Two men may be singled out for special mention. Thomas Campion (1567?-1620), a Cambridge graduate, was a lawyer by training, a doctor by profession, and a poet by instinct. One of the few men who have composed both words and music, he is also unrivalled, save by Ben Jonson, for skillful use of classical suggestions. His work is notable for its good taste, its limpid diction and freedom from affectation, and for an exquisitely light gracefulness of touch.

John Donne (b. 1573), after a youth checkered by adventure, changes of occupation, and dire

poverty, at last took holy orders in 1615, and rose rapidly in the church. He soon became the most famous preacher in London, with an extraordinary reputation for piety and fervor, was made Dean of St. Paul's in 1621, and only his death in 1631 kept him out of a bishopric. It has been customary to class Donne with the Jacobean, or even with Caroline poets. This is surely uncritical, since practically all his love poetry was written by 1600. Donne is one of the most strikingly original and independent poets in the language. In contrast with other lyrists of the time he follows no fashions, uses no models, borrows no material. The "strangely intellectual" fire of Donne's verse, its combination of pulsating passion and keen intellectual power, also sets it apart. Donne's extravagance of conceit, wherein he outdoes the Petrarchists, led Dr. Johnson to entitle him (however wrongly) the founder of the "metaphysical school" of poetry. Finally, his verse, always masculine in vigor, and sometimes rough to the point of uncouthness, is capable of the most subtle harmony, and at its best, as in "Sweetest love, I do not go," is as melodious as that of the smoothest of the Cavalier poets.

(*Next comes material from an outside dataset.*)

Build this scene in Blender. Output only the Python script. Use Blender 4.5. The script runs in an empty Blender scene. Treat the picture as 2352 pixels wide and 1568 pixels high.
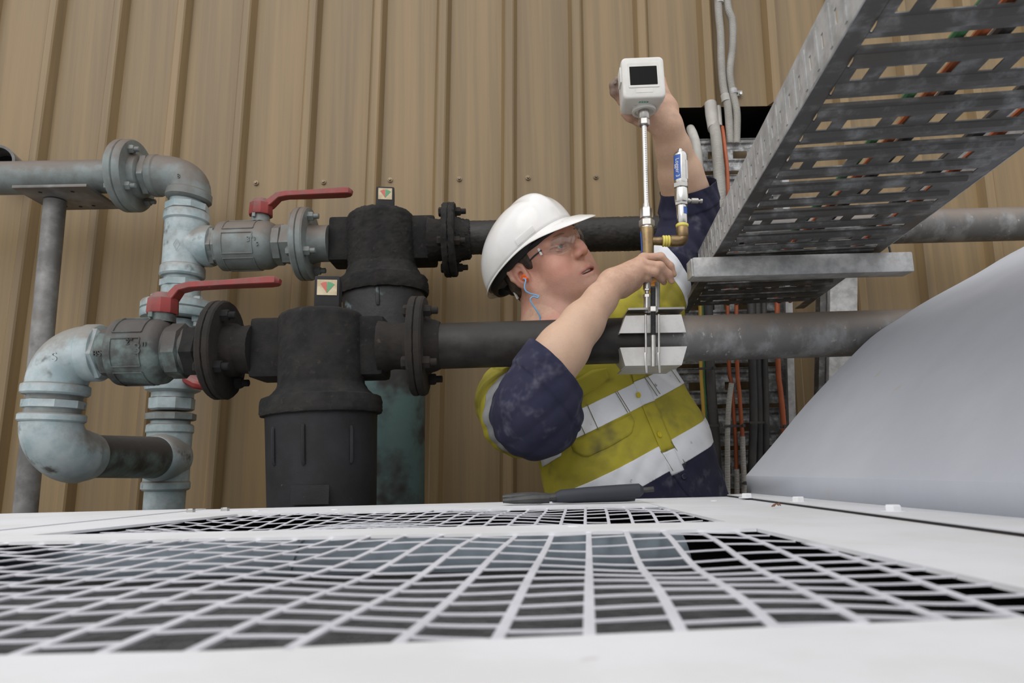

A fine anthology is Arthur Symons's A Pageant of Elizabethan Poetry (Blackie); A. H. Bullen's Lyrics from the Song-Books of the Elizabethan Age and Lyrics from the Dramatists of the Elizabethan Age are delightful collections. F. E. Schelling's A Book of Elizabethan Lyrics (Ginn) has a valuable introduction, a good brief selection, and useful notes. A helpful book of general criticism is Schelling's The English Lyric (Houghton Mifflin).

LYLY (1554?-1606)

The first of a group of clever young college men who, in the decade 1580-90, did much to put English drama on its feet and to pave the way for Shakespeare, John Lyly took a bachelor's degree at Oxford in 1573, a master's in 1575. He first sought public favor in 1579 with a didactic romance, Euphues: the Anatomy of Wit, the success of which led to a sequel, Euphues and his England, in 1581. The same year saw the production of Lyly's first comedy, Alexander and Campaspe. During the next ten or twelve years Lyly produced several other comedies, influenced by classical models, of a light and fantastic nature, well adapted for court presentation. He held a minor position at court, but his efforts to obtain the important post of Master of the Revels were in vain. He was a member of four Parliaments between 1589 and 1601.

Lyly gave vogue to the prose style called from the title of his first book, Euphuism. It is a thoroughly artificial. style, employing a balanced sentence structure, wherein antithesis is emphasized by alliteration, and a free use of ornament, largely in the way of classical allusion and of illustration drawn from pseudo-scientific sources. Euphuism for a time furnished the model for polite conversation, and though its affectations were soon abandoned it did a useful service to English prose by aiding the development of a firmer and neater sentence structure.